─── Dataset content ───
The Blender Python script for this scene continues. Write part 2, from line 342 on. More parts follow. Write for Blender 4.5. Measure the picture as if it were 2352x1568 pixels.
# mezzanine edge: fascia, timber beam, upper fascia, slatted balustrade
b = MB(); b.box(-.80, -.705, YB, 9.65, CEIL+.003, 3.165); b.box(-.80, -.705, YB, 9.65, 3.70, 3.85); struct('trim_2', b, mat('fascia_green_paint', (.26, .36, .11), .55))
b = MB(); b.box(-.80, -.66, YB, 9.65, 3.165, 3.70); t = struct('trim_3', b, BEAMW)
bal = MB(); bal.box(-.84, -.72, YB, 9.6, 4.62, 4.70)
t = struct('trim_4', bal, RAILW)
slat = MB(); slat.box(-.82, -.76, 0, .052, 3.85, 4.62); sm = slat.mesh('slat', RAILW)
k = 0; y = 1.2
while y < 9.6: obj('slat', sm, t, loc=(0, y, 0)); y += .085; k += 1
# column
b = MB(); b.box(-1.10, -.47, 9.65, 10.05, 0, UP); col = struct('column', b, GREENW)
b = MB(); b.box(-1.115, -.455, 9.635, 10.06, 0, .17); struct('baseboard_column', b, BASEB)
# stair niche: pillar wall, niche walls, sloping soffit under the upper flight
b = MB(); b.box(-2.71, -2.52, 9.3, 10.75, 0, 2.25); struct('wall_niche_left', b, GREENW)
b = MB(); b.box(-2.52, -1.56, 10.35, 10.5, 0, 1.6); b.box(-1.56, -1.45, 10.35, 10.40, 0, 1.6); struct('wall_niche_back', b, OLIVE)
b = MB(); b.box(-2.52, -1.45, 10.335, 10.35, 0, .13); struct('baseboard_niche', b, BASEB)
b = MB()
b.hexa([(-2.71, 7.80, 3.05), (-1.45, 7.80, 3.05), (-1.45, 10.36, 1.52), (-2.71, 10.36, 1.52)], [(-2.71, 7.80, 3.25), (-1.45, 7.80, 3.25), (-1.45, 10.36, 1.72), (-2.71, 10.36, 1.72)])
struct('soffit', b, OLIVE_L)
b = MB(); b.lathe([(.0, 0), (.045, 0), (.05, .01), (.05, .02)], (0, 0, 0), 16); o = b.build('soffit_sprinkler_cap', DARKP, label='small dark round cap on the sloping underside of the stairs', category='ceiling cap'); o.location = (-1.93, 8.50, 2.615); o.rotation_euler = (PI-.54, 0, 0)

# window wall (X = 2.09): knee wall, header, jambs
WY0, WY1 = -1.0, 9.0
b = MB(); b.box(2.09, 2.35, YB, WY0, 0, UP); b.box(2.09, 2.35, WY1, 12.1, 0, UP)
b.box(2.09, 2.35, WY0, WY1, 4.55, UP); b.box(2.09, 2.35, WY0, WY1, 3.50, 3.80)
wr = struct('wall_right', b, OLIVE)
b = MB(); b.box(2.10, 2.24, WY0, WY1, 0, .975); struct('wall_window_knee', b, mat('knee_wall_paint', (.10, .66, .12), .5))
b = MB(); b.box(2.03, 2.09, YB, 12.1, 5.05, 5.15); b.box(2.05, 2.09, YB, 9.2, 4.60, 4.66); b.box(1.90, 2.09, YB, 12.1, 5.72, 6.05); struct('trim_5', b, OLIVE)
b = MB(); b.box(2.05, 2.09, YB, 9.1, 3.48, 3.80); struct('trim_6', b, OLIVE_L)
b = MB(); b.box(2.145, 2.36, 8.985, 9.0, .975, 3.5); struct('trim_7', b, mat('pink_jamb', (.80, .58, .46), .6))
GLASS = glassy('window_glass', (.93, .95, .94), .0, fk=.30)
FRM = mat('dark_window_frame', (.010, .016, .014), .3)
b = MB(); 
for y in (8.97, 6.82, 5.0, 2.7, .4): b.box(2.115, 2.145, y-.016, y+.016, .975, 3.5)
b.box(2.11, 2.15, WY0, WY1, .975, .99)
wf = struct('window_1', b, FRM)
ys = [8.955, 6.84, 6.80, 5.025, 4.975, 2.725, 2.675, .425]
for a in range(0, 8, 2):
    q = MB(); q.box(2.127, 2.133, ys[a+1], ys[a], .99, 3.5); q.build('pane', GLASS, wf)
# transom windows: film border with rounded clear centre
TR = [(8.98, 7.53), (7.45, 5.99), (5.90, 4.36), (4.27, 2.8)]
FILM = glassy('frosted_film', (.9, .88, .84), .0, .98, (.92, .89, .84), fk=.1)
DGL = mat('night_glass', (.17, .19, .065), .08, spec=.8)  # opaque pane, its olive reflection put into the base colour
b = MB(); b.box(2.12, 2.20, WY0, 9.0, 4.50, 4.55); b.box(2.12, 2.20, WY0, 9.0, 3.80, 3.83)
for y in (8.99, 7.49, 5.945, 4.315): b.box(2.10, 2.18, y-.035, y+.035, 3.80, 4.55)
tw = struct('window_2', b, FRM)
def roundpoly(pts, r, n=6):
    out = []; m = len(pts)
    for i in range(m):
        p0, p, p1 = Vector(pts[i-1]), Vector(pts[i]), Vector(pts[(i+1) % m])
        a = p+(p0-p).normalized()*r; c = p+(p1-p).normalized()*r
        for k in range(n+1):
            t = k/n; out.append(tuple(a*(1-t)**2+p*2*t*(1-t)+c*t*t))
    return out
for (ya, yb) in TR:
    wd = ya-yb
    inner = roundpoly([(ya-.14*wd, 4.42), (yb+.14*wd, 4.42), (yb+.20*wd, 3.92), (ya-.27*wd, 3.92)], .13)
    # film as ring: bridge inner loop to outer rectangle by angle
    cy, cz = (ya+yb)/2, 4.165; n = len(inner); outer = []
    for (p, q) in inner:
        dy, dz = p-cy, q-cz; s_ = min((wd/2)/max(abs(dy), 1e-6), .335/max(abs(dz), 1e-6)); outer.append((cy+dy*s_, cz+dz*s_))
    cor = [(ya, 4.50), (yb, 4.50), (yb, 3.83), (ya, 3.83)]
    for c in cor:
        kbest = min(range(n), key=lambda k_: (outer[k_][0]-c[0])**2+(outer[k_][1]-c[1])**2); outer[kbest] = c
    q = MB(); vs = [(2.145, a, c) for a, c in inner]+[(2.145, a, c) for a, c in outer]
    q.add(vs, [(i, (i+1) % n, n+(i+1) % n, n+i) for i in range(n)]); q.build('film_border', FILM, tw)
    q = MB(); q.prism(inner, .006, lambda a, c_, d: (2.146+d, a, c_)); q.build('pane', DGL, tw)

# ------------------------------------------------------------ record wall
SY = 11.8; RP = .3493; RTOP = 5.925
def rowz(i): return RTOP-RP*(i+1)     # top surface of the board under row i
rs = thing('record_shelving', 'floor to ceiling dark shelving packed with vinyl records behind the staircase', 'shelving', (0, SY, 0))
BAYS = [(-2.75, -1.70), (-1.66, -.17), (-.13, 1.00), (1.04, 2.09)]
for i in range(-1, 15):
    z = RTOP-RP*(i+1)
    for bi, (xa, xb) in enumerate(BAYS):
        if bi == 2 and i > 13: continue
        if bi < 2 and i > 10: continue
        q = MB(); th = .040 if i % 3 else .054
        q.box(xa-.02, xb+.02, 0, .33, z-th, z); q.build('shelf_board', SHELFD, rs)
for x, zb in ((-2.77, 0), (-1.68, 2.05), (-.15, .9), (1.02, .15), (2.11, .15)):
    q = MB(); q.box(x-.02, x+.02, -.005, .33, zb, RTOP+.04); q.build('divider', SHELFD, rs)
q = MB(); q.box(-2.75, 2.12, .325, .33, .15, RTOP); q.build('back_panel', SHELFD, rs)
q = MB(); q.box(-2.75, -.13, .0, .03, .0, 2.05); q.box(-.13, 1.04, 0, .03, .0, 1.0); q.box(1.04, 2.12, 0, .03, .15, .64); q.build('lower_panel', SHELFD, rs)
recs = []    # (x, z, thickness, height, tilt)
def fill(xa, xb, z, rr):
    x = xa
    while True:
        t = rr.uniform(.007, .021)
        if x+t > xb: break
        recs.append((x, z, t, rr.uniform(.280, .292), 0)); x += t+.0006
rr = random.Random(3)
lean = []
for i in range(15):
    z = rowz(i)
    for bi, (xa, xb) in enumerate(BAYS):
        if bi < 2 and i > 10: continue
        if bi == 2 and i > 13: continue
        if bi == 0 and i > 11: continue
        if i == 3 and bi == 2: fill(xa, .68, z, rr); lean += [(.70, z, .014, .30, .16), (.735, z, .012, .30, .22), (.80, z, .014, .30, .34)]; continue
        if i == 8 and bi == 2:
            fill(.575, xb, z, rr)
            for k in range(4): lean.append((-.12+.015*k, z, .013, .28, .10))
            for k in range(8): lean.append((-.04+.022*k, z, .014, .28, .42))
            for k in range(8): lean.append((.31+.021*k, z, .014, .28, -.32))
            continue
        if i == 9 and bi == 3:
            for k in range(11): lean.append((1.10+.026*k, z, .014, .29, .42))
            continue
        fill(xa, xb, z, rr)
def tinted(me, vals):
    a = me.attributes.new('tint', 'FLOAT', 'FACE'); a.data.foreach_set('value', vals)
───
◆ What you will do: The lines from the top of the data above down to the line containing "(PI-.54, 0, 0)" are to be copied exactly; no other line should appear.

◆ Right answer:
The Blender Python script for this scene continues. Write part 2, from line 342 on. More parts follow. Write for Blender 4.5. Measure the picture as if it were 2352x1568 pixels.
# mezzanine edge: fascia, timber beam, upper fascia, slatted balustrade
b = MB(); b.box(-.80, -.705, YB, 9.65, CEIL+.003, 3.165); b.box(-.80, -.705, YB, 9.65, 3.70, 3.85); struct('trim_2', b, mat('fascia_green_paint', (.26, .36, .11), .55))
b = MB(); b.box(-.80, -.66, YB, 9.65, 3.165, 3.70); t = struct('trim_3', b, BEAMW)
bal = MB(); bal.box(-.84, -.72, YB, 9.6, 4.62, 4.70)
t = struct('trim_4', bal, RAILW)
slat = MB(); slat.box(-.82, -.76, 0, .052, 3.85, 4.62); sm = slat.mesh('slat', RAILW)
k = 0; y = 1.2
while y < 9.6: obj('slat', sm, t, loc=(0, y, 0)); y += .085; k += 1
# column
b = MB(); b.box(-1.10, -.47, 9.65, 10.05, 0, UP); col = struct('column', b, GREENW)
b = MB(); b.box(-1.115, -.455, 9.635, 10.06, 0, .17); struct('baseboard_column', b, BASEB)
# stair niche: pillar wall, niche walls, sloping soffit under the upper flight
b = MB(); b.box(-2.71, -2.52, 9.3, 10.75, 0, 2.25); struct('wall_niche_left', b, GREENW)
b = MB(); b.box(-2.52, -1.56, 10.35, 10.5, 0, 1.6); b.box(-1.56, -1.45, 10.35, 10.40, 0, 1.6); struct('wall_niche_back', b, OLIVE)
b = MB(); b.box(-2.52, -1.45, 10.335, 10.35, 0, .13); struct('baseboard_niche', b, BASEB)
b = MB()
b.hexa([(-2.71, 7.80, 3.05), (-1.45, 7.80, 3.05), (-1.45, 10.36, 1.52), (-2.71, 10.36, 1.52)], [(-2.71, 7.80, 3.25), (-1.45, 7.80, 3.25), (-1.45, 10.36, 1.72), (-2.71, 10.36, 1.72)])
struct('soffit', b, OLIVE_L)
b = MB(); b.lathe([(.0, 0), (.045, 0), (.05, .01), (.05, .02)], (0, 0, 0), 16); o = b.build('soffit_sprinkler_cap', DARKP, label='small dark round cap on the sloping underside of the stairs', category='ceiling cap'); o.location = (-1.93, 8.50, 2.615); o.rotation_euler = (PI-.54, 0, 0)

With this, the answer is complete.